— start GIVEN INFORMATION —

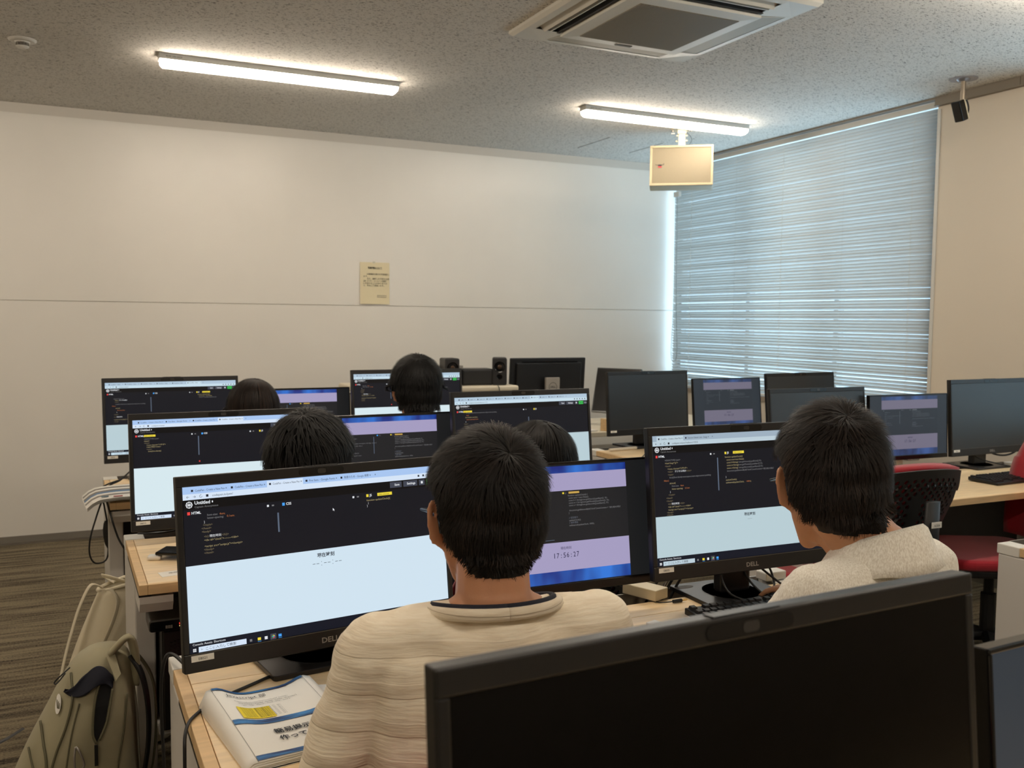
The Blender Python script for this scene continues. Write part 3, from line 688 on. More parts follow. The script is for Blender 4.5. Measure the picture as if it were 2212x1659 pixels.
# ================================================================ monitors
MW, MH = .549, .35
def monitor(name, label, P, yaw, tilt, sc=1.0, content=None, sticker=None, group=None, lens=True, logo=True, foot=True):
    """webcam monitor; P = bottom centre of the panel's front face"""
    w, h = MW * sc, MH * sc
    fx, fy = P[0] - math.sin(yaw) * .08, P[1] + math.cos(yaw) * .08
    t = thing('monitor', label, 'monitor', (fx, fy, DT + .0003), yaw, group)
    zb = P[2] - DT
    loc = (0, -.08, zb); rot = (-tilt, 0, 0)
    S = (sc, 1, sc)
    sx0, sx1 = -.2645, .2645; sz0, sz1 = .0335, .3305
    fr = MB()
    out = rrect(-MW / 2, 0, MW / 2, MH, .006, 3)
    # frame: front ring as four bars + closed back shell
    fr.box(-MW / 2, 0, 0, MW / 2, .004, sz0).box(-MW / 2, 0, sz1, MW / 2, .004, MH).box(-MW / 2, 0, sz0, sx0, .004, sz1).box(sx1, 0, sz0, MW / 2, .004, sz1)
    fr.box(-MW / 2, .004, 0, MW / 2, .022, MH)
    fr.add([(-MW / 2 + .004, .022, .004), (MW / 2 - .004, .022, .004), (MW / 2 - .004, .022, MH - .004), (-MW / 2 + .004, .022, MH - .004),
            (-.19, .042, .05), (.19, .042, .05), (.19, .042, MH - .05), (-.19, .042, MH - .05)], [(0, 1, 5, 4), (1, 2, 6, 5), (2, 3, 7, 6), (3, 0, 4, 7), (4, 5, 6, 7)])
    f = fr.build('panel_housing', BLACKP, t, loc, rot, bev=.0018); f.scale = S
    li = MB().box(-MW / 2 + .006, -.0006, sz0 - .0012, MW / 2 - .006, .0002, sz0)
    li.build('bezel_line', mat('bezel_line', (92, 88, 80), .4), f)
    wc = MB().prism(rrect(-.046, MH - .0165, .046, MH - .0035, .006, 3), -.0008, .0003, 'y').build('webcam_strip', mat('camera_black', (6, 6, 8), .25), f)
    MB().prism(rrect(-.0085, MH - .0145, .0085, MH - .0055, .0035, 3), -.0012, -.0008, 'y').build('webcam_lens', mat('camera_lens', (52, 50, 48), .2), wc)
    MB().box(-.035, .003, MH, .035, .016, MH + .0012).build('webcam_latch', BLACKP, f)
    if logo:
        lg = MB(); put_text(lg, 'DELL', 0, .011, .0142, None, -.0007, 'C', 1.15, bold=True)
        lg.build('brand_lettering', mat('logo_silver', (160, 156, 150), .4, metal=.3), f)
    if sticker:
        MB().box(-MW / 2 + .012, -.0008, .0195, -MW / 2 + .052, .0002, .0335 - .003).build('asset_sticker', PAPER, f)
        g = MB(); put_text(g, sticker, -MW / 2 + .032, .0222, .0066, None, -.0011, 'C'); g.build('sticker_print', INK, f)
    q = page(t, sz1, (loc, rot), SPEC[content]) if content in SPEC else MB().box(sx0, .001, sz0, sx1, .003, sz1).build('screen', content or OFFSCR, t, loc, rot)
    q.scale = S
    if content in SPEC: q.location = Vector(loc) + Matrix.Rotation(-tilt, 3, 'X') @ Vector((0, .0028, 0))
    if foot:
        nb = MB().box(-.044, .0, .012, .044, .034, zb + .17).build('stand_neck', BLACKP, t, (0, -.018, 0), bev=.006)
        MB().box(-.05, .006, zb + .10, .05, .07, zb + .20).build('pivot_block', BLACKP, t, (0, -.055, 0), bev=.004)
        b = MB().prism(rrect(-.118, -.095, .118, .10, .008, 3), 0, .010, 'z').build('stand_base', DARKM, t, bev=.0015)
        MB().lathe([(.073, .0102), (.073, .0106), (.071, .0106), (.071, .0102)], 36).build('swivel_ring', BLACKP, b)
        for sx in (-1, 1):
            MB().lathe([(.026, .0101), (.026, .0105)], 18, T=Matrix.Translation((sx * .09, .07, 0)) @ Matrix.Scale(.45, 4, (0, 1, 0))).build('base_inlay', mat('inlay_taupe', (70, 64, 58), .6), b)
    return t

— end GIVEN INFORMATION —

Repeat the data exactly, dropping every picture it holds.

The Blender Python script for this scene continues. Write part 3, from line 688 on. More parts follow. The script is for Blender 4.5. Measure the picture as if it were 2212x1659 pixels.
# ================================================================ monitors
MW, MH = .549, .35
def monitor(name, label, P, yaw, tilt, sc=1.0, content=None, sticker=None, group=None, lens=True, logo=True, foot=True):
    """webcam monitor; P = bottom centre of the panel's front face"""
    w, h = MW * sc, MH * sc
    fx, fy = P[0] - math.sin(yaw) * .08, P[1] + math.cos(yaw) * .08
    t = thing('monitor', label, 'monitor', (fx, fy, DT + .0003), yaw, group)
    zb = P[2] - DT
    loc = (0, -.08, zb); rot = (-tilt, 0, 0)
    S = (sc, 1, sc)
    sx0, sx1 = -.2645, .2645; sz0, sz1 = .0335, .3305
    fr = MB()
    out = rrect(-MW / 2, 0, MW / 2, MH, .006, 3)
    # frame: front ring as four bars + closed back shell
    fr.box(-MW / 2, 0, 0, MW / 2, .004, sz0).box(-MW / 2, 0, sz1, MW / 2, .004, MH).box(-MW / 2, 0, sz0, sx0, .004, sz1).box(sx1, 0, sz0, MW / 2, .004, sz1)
    fr.box(-MW / 2, .004, 0, MW / 2, .022, MH)
    fr.add([(-MW / 2 + .004, .022, .004), (MW / 2 - .004, .022, .004), (MW / 2 - .004, .022, MH - .004), (-MW / 2 + .004, .022, MH - .004),
            (-.19, .042, .05), (.19, .042, .05), (.19, .042, MH - .05), (-.19, .042, MH - .05)], [(0, 1, 5, 4), (1, 2, 6, 5), (2, 3, 7, 6), (3, 0, 4, 7), (4, 5, 6, 7)])
    f = fr.build('panel_housing', BLACKP, t, loc, rot, bev=.0018); f.scale = S
    li = MB().box(-MW / 2 + .006, -.0006, sz0 - .0012, MW / 2 - .006, .0002, sz0)
    li.build('bezel_line', mat('bezel_line', (92, 88, 80), .4), f)
    wc = MB().prism(rrect(-.046, MH - .0165, .046, MH - .0035, .006, 3), -.0008, .0003, 'y').build('webcam_strip', mat('camera_black', (6, 6, 8), .25), f)
    MB().prism(rrect(-.0085, MH - .0145, .0085, MH - .0055, .0035, 3), -.0012, -.0008, 'y').build('webcam_lens', mat('camera_lens', (52, 50, 48), .2), wc)
    MB().box(-.035, .003, MH, .035, .016, MH + .0012).build('webcam_latch', BLACKP, f)
    if logo:
        lg = MB(); put_text(lg, 'DELL', 0, .011, .0142, None, -.0007, 'C', 1.15, bold=True)
        lg.build('brand_lettering', mat('logo_silver', (160, 156, 150), .4, metal=.3), f)
    if sticker:
        MB().box(-MW / 2 + .012, -.0008, .0195, -MW / 2 + .052, .0002, .0335 - .003).build('asset_sticker', PAPER, f)
        g = MB(); put_text(g, sticker, -MW / 2 + .032, .0222, .0066, None, -.0011, 'C'); g.build('sticker_print', INK, f)
    q = page(t, sz1, (loc, rot), SPEC[content]) if content in SPEC else MB().box(sx0, .001, sz0, sx1, .003, sz1).build('screen', content or OFFSCR, t, loc, rot)
    q.scale = S
    if content in SPEC: q.location = Vector(loc) + Matrix.Rotation(-tilt, 3, 'X') @ Vector((0, .0028, 0))
    if foot:
        nb = MB().box(-.044, .0, .012, .044, .034, zb + .17).build('stand_neck', BLACKP, t, (0, -.018, 0), bev=.006)
        MB().box(-.05, .006, zb + .10, .05, .07, zb + .20).build('pivot_block', BLACKP, t, (0, -.055, 0), bev=.004)
        b = MB().prism(rrect(-.118, -.095, .118, .10, .008, 3), 0, .010, 'z').build('stand_base', DARKM, t, bev=.0015)
        MB().lathe([(.073, .0102), (.073, .0106), (.071, .0106), (.071, .0102)], 36).build('swivel_ring', BLACKP, b)
        for sx in (-1, 1):
            MB().lathe([(.026, .0101), (.026, .0105)], 18, T=Matrix.Translation((sx * .09, .07, 0)) @ Matrix.Scale(.45, 4, (0, 1, 0))).build('base_inlay', mat('inlay_taupe', (70, 64, 58), .6), b)
    return t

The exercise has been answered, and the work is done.